Our Museum: sharing learning with the National Trust
Régis Cochefert visited the National Trust to share learning from the PHF programme ‘Our Museum: communities and museums as active partners’. This blog is the first in a series that will explore learning from the programme.
As I was very slowly crossing a grid-locked Birmingham, due to a burst water main, on my way to a residential Away Day at the University of Birmingham organised by the National Trust, I thought about Paul Hamlyn Foundation’s own slow journey through the Our Museum programme. Started in 2012, on the back of a three-year research phase culminating in Dr Bernadette Lynch’s report Whose Cake Is It Anyway?, this initiative enabled us to work closely with a group of museums and galleries across the UK – and their community partners – to support them through a process of organisational change to embed community partnership and agency at the core of all their work.
Over the course of the programme we learned a lot about what works well, and what does not, when embedding participation. In summarising our learning, through a final publication; two in-depth evaluation reports; and an extensive online multimedia resource, we have tried to highlight what could have gone better and to analyse the challenges inherent in this type of work.
Since the end of the programme in March 2016, we have been sharing our learning across and outside the museum sector. We felt strongly that learning about how museums and galleries can embed community participation was also relevant to many heritage and cultural organisations. We therefore contacted the National Trust to initiate a discussion with them about how what we found through Our Museum might feed into the work that they do.
When Dr Piotr Bienkowski (Our Museum Project Director) and I went to Heelis in Swindon, the gleaming open plan Head Quarter for the National Trust, to meet with Helen Timbrell (Volunteering & Community Involvement Director) and Mark Crosby (Head of Participation), we found colleagues who are engaging with the very same issues that our museum and community partners have been juggling with. The long-standing focus of the National Trust on volunteering and community participation across its many sites made Helen and Mark think that the experience of Our Museum partners would be helpful in the context of their own teams. They suggested that we might provide a helpful keynote/provocation at an away day they were planning for the participation consultants in Mark’s team – hence Nia Williams (Head of Learning, Participation & Interpretation at National Museum Wales) and I attending this residential get-together in Birmingham November.

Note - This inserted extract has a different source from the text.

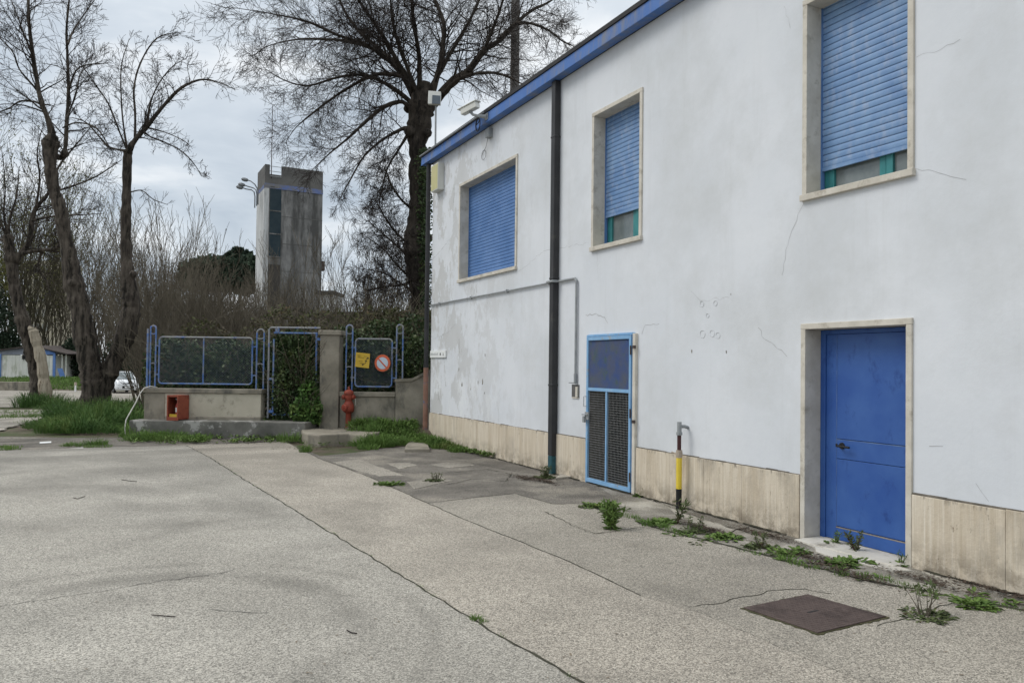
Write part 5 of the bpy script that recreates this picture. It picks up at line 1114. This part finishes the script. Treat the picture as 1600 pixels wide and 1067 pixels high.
weed('dull brownish weed patch below the plinth right of the gas pipe', 1085, 830, .16, 16, .08, WEEDD, 5, .14, TWIGB)
weed('green and yellow weed patch in front of the gas pipe', 1030, 817, .17, 16, .11, WEEDY)
weed('low weed patch before the mesh door behind the upright one', 935, 790, .18, 18, .10, WEEDY)
weed('dull green weed at the foot of the dark downpipe', 850, 746, .18, 20, .09, WEEDD, 10, .16)
weed('bright green low tuft on the seam of the tan slab', 610, 757, .15, 26, .10, WEEDY)
weed('reddish dry tuft on the pale cement patch', 680, 751, .14, 12, .08, WEEDD, 6, .12, MAROON)
weed('small weed at the hinge side of the mesh door', 1002, 775, .06, 8, .09, WEEDY, 4, .12)
weed('small weed under the right jamb of the blue door', 1408, 882, .04, 4, .07, WEEDY, 3, .1)
weed('thin dry stalk weed in front of the gas pipe base', 1058, 818, .03, 2, .05, WEEDD, 4, .24, MAROON)
weed('dark weed growing between cement strip and slab left of the door', 1190, 855, .12, 14, .08, WEEDD, 5, .14, TWIGB)
weed('leafy weed beside the red fire cabinet', 292, 676, .01, 1, .05, WEEDY).location.z = .002
for o in list(COL.objects):
    if o.get('label') == 'leafy weed beside the red fire cabinet': o.location = fp(1.06, .378, .2)
mt_ = MB(); md_ = MB()
for i in range(300):
    x, y = rr.choice(JL)
    if not 2.4 < y < 9.2: continue
    f = .5 + .5 * sin(y * 4.3) + .4 * sin(y * 9.1)
    if rr.random() > f: continue
    rosette(mt_ if rr.random() < .55 else md_, V((x + rr.gauss(.05, .09), y + rr.uniform(-.1, .1), .004)), 8, rr.uniform(.04, .11), rr.uniform(.008, .018), rr)
tag(mt_.build('weed_mat', WEEDY), None, None, None, 'stuff'); tag(md_.build('weed_mat', WEEDD), None, None, None, 'stuff')
mt_ = MB()
for i in range(150):
    y = 12.6 + 3.6 * rr.random() ** .7; x = -.05 - rr.random() * (.12 + .5 * max(0, (y - 13.5) / 2.6)); rosette(mt_, V((x, y, rr.uniform(0, .06 + .07 * max(0, y - 14)))), 9, rr.uniform(.06, .13), rr.uniform(.01, .02), rr, .6)
for i in range(170):
    p = gp(rr.uniform(478, 668), rr.uniform(680, 698)); rosette(mt_, V((p.x, p.y, rr.uniform(0, .05))), 8, rr.uniform(.05, .13), rr.uniform(.01, .02), rr, .6)
for i in range(220):
    p = gp(rr.uniform(200, 470), rr.uniform(680, 693)); rosette(mt_, V((p.x, p.y, rr.uniform(0, .06))), 8, rr.uniform(.06, .15), rr.uniform(.012, .024), rr, .6)
for i in range(120):
    p = fp(rr.uniform(4.9, 6.3), 0, rr.uniform(.05, .9)); p.z = terr(p.x, p.y); rosette(mt_, p + V((0, 0, rr.uniform(0, .12))), 9, rr.uniform(.07, .15), rr.uniform(.012, .024), rr, .7)
tag(mt_.build('weed_mat', WEEDY), None, None, None, 'stuff')
# fallen twigs
def twig(label, pts, r_): tag(MB().tube([gp(x, y, .008) for x, y in pts], r_, 5).build('fallen_twig', TWIG), label, 'twig')
twig('straight fallen twig lying mid left on the grey slab', [(237, 960), (255, 961.5), (274, 963)], .0035)
twig('fallen twig near the far edge of the grey slab', [(190, 749), (202, 751), (214, 752)], .004)
twig('forked fallen twig at the left of the grey slab', [(114, 777), (121, 779), (133, 775)], .004)
twig('bent fallen twig near the dark slab joint', [(542, 984), (550, 988), (558, 989)], .004)
twig('fallen stick resting by the weed before the blue door', [(1310, 892), (1325, 887), (1340, 880)], .006)
twig('fallen stick on the pale cement beside the gas pipe', [(1138, 834), (1150, 827), (1170, 824)], .006)
LZ = [(130, 680, .5, 1.6), (200, 678, .5, 1.4), (260, 684, .4, 1.2), (350, 686, .4, 1.6), (430, 690, .35, 1.2), (540, 692, .3, .6), (490, 700, .3, .6), (1265, 872, .22, .13), (1330, 898, .3, .1), (1460, 912, .33, .12), (1195, 837, .22, .1), (1100, 826, .2, .08), (820, 748, .2, .1), (850, 752, .25, .1), (1560, 925, .3, .08)]
lb_ = MB()
for x, y, ra, rb in LZ:
    c = gp(x, y)
    for i in range(420):
        q, a = rr.gauss(0, .5), rr.gauss(0, .5); p = c + V((q * rb, a * ra * 1.6, .012 + rr.random() * .008)); k = rr.uniform(0, 6.28)
        if p.x > -.03: continue
        lb_.leaf(p, V((cos(k), sin(k), rr.uniform(-.1, .3))).normalized(), (V((0, 0, 1)) + rv(rr) * .5).normalized(), rr.uniform(.015, .05), rr.uniform(.003, .010))
tag(lb_.build('leaf_litter', LITTER), None, None, None, 'stuff')
lt = MB()
for i in range(420):
    k = rr.random()
    if k < .45: p = gp(rr.uniform(0, 1500), rr.uniform(720, 1060), .004)
    elif k < .8: p = V((rr.uniform(-1.0, -.05), rr.uniform(2.5, 9), .010))
    else: p = V((rr.uniform(-2.3, -.3), rr.uniform(9, 15), .006))
    a = rr.uniform(0, 6.28); lt.leaf(p, V((cos(a), sin(a), rr.uniform(0, .3))), V((0, 0, 1)), rr.uniform(.012, .035), rr.uniform(.004, .009))
tag(lt.build('dry_leaves', M1('dry_leaf', (.10, .07, .045), (.30, .26, .2), scale=5, pos=True)), None, None, None, 'stuff')

# ------------------------------------------------------------------ tower and distant things
DT = 70.0
def td(x, d): return at(x, 562, d)
c0, c1 = td(409, DT), td(500, 72.6); c2 = td(397.5, 73.4); c3 = c1 + (c2 - c0); zt = at(409, 255, DT).z; zg = terr(c0.x, c0.y) - .3
def fl(p): return (p.x, p.y)
e1 = (c1 - c0); e1.z = 0; e1n = e1.normalized(); fnrm = V((e1n.y, -e1n.x, 0)); e2 = (c2 - c0); e2.z = 0; e2n = e2.normalized(); wn = e1.length; lnrm = V((-e2n.y, e2n.x, 0))
if fnrm.dot(FW) > 0: fnrm = -fnrm
if lnrm.dot(-e1n) < 0: lnrm = -lnrm
T = thing('concrete_tower', 'tall weathered concrete tower with dark glazed strip and blue band', 'tower', (c0.x, c0.y, zg))
zb = zt - 2.0
def tb(b, u0, u1, v0, v1, z0, z1):
    p = [c0 + e1n * u + e2n * v for u, v in ((u0, v0), (u1, v0), (u1, v1), (u0, v1))]
    return b.hexa([(q.x, q.y, z0) for q in p] + [(q.x, q.y, z1) for q in p])
dep = e2.length
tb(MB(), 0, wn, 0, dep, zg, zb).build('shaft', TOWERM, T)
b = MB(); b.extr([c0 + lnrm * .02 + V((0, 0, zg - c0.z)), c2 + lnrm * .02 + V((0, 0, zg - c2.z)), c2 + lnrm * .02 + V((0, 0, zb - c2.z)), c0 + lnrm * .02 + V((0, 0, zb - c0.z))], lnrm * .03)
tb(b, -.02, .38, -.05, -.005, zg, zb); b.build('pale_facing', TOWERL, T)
b = MB(); tb(b, 0.0, .42, -.02, .3, zb, zt); tb(b, 1.5, wn, -.02, .3, zb, zt); tb(b, .42, 1.5, -.02, .3, zb, zb + .75); tb(b, 0, .3, .3, dep, zb, zt); tb(b, wn - .3, wn, .3, dep, zb, zt); tb(b, .3, wn - .3, dep - .3, dep, zb, zt); b.build('parapet', TOWERD, T)
b = MB(); tb(b, -.03, wn + .02, -.06, -.022, zb - .15, zb + .28); tb(b, -.06, -.02, -.03, dep, zb - .2, zb + .15)
b.build('blue_band', M1('faded_blue_band', (.10, .14, .30), (.14, .18, .34), scale=1.2, c3=(.16, .16, .17), s3=1.4, r3=(.44, .56), pos=True), T)
zg0, zg1 = at(425, 400, DT).z, at(425, 290, DT).z
b = MB(); tb(b, .45, 1.48, -.04, .0, zg0, zg1); b.build('glazing', GLAZ, T)
b = MB()
for f in (0, .33, .66, 1): tb(b, .43, 1.5, -.07, -.042, zg0 + (zg1 - zg0) * f - .05, zg0 + (zg1 - zg0) * f + .05)
tb(b, .40, .448, -.07, 0, zg0, zg1); tb(b, 1.482, 1.53, -.07, 0, zg0, zg1); b.build('glazing_bar', TOWERM, T)
b = MB(); tb(b, .42, 1.48, -.03, 0, zg, zg0 - .7); b.build('lower_panel', TBROWN, T)
for k in range(5):
    z = zb - 2.6 - k * 2.5; tb(MB(), 1.55, wn + .01, -.012, 0, z - .03, z + .03).build('floor_line', TOWERD, T)
b = MB()
for z in (zb + 1.0, zb + 1.45, zb + 1.9): b.tube([c0 + e1n * .42 + V((0, 0, z - c0.z)) + e2n * .1, c0 + e1n * 1.5 + V((0, 0, z - c0.z)) + e2n * .1], .03, 5)
b.build('railing', GREYP, T)
b = MB(); tb(b, wn, wn + .45, .5, 1.2, at(505, 420, 72).z, at(505, 405, 72).z); b.build('wall_box', IRON, T)
p = c0 + e1n * .72 + e2n * .9; p.z = zb; t = thing('antenna_mast', 'thin tall antenna mast on the concrete tower roof', 'antenna', p)
b = MB(); b.tube([p, V((p.x, p.y, at(421, 158, 70.7).z))], [.05, .025], 5); b.build('mast', IRON, t)
p = c0 + e1n * 2.1 + e2n * 1.0; p.z = zb; t = thing('antenna_mast', 'short whip aerial right of the tall mast on tower', 'antenna', p); b = MB(); b.tube([p, V((p.x, p.y, at(448, 232, 71).z))], .025, 5); b.build('whip', GREYP, t)
for lab, hx, hy, ex, ey in (('topmost of three curved lamps on the tower side', 383, 281, 403, 320), ('middle of three curved lamps on the tower side', 378, 289, 401, 322), ('lowest of three curved lamps on the tower side', 375, 293, 398, 325)):
    dl_ = 71.5; e0 = at(ex, ey, dl_); t = thing('street_lamp', lab, 'lamp', e0, 'curved lamps on the concrete tower'); b = MB()
    b.tube([e0, at(ex + .3, ey - 18, dl_), at(ex - 1, ey - 25, dl_), at(ex - 5, ey - 32 if hy < 285 else ey - 28, dl_), at(hx + 9, hy + 2.5, dl_), at(hx + 4, hy + .5, dl_)], .055, 6); b.build('arm', LAMPM, t)
    b = MB(); h0 = at(hx + 5, hy + 1, dl_); dv = (at(hx - 5, hy - 1, dl_) - h0).normalized(); b.lathe(h0, [(.06, 0), (.16, .12), (.19, .35), (.15, .55), (.04, .66)], 10, dv); b.build('head', LAMPM, t)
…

After a convivial dinner getting to know some of the participation consultants, we started the day. Using some of the resources available on the Our Museum website, we asked National Trust staff to discuss in small tables who they think local communities are; how well various properties know them; how much representation there is amongst volunteers or through other activities. Building on the National Museum Wales model, we also suggested that third sector organisations can be an effective way of reaching local communities, particularly those potentially harder to reach directly from a National Trust site point of view. We also introduced the notion of tailoring what is on offer in each property to the needs of the communities around them – exploring the potential of such an approach and its challenges.
Nia and I enjoyed the discussions with National Trust Consultants and we could relate their reactions, thoughts, aspirations and worries to that we encountered in Our Museum partner organisations.